Many of the components procured in India are too heavy or too large to be shipped in a single piece. The vertical pumps or the cooling tower fans, for example, were tested and commissioned in India before they were taken apart again and shipped in smaller pieces.

"This is what we call 'completely knocked down conditions,' meaning the components were disassembled before being shipped," explains Marquez. "Of course, the Indian Domestic Agency also sent us procedures for reassembly. Each of the 13 pumps consists of around 300 components, and we had about one million parts for the cooling towers. We had to involve a specialist contractor, a supplier from Europe, who supported us in assembly. It took 6 months to reassemble the pumps and another 18 months for the cooling towers."

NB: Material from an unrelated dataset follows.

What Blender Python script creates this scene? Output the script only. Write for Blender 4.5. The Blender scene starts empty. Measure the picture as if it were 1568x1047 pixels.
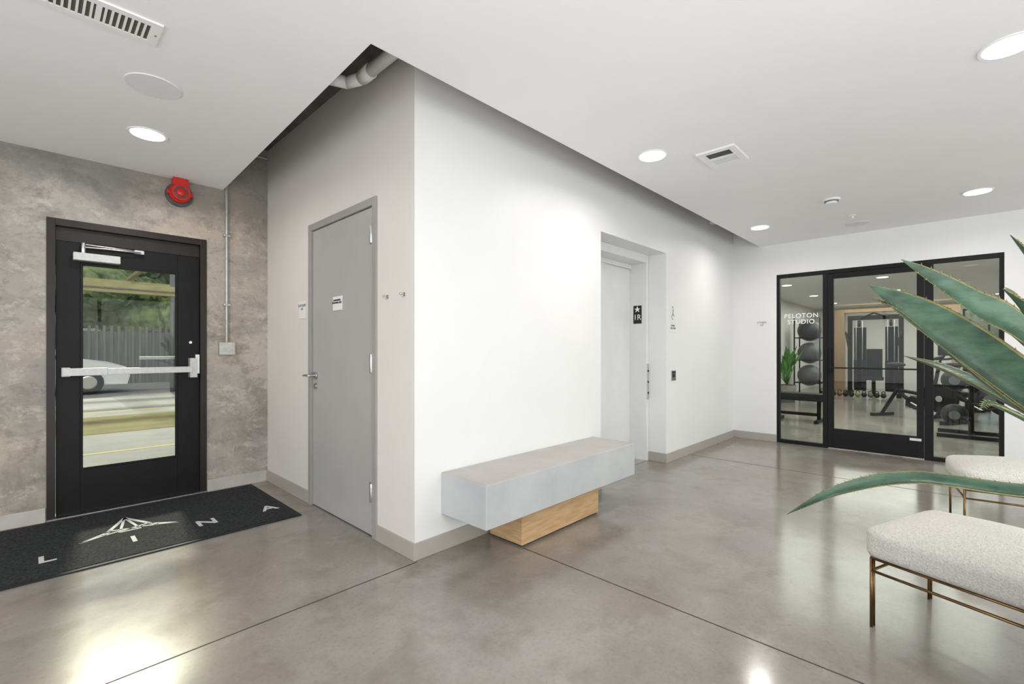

"The project plan was designed so that work never stopped," explains Marquez. "This required a great deal of coordination among different partners. A deviation of two or three days would have led to down time, which costs a lot of money. Fortunately, the Indian Domestic Agency coordinated supplies to a precision of less than a week to keep the contractors here busy. This was challenging, but we succeeded."

"The first plant building that needs cooling service will be the cryoplant, so the Operation Division has begun commissioning that part of the plant first, "says Marquez. "The last thing that needs to be commissioned is the part that cools the ITER Tokamak. The Operation Division is expecting to finish all commissioning one year from now. The cooling water plant will be operational by the end of next summer."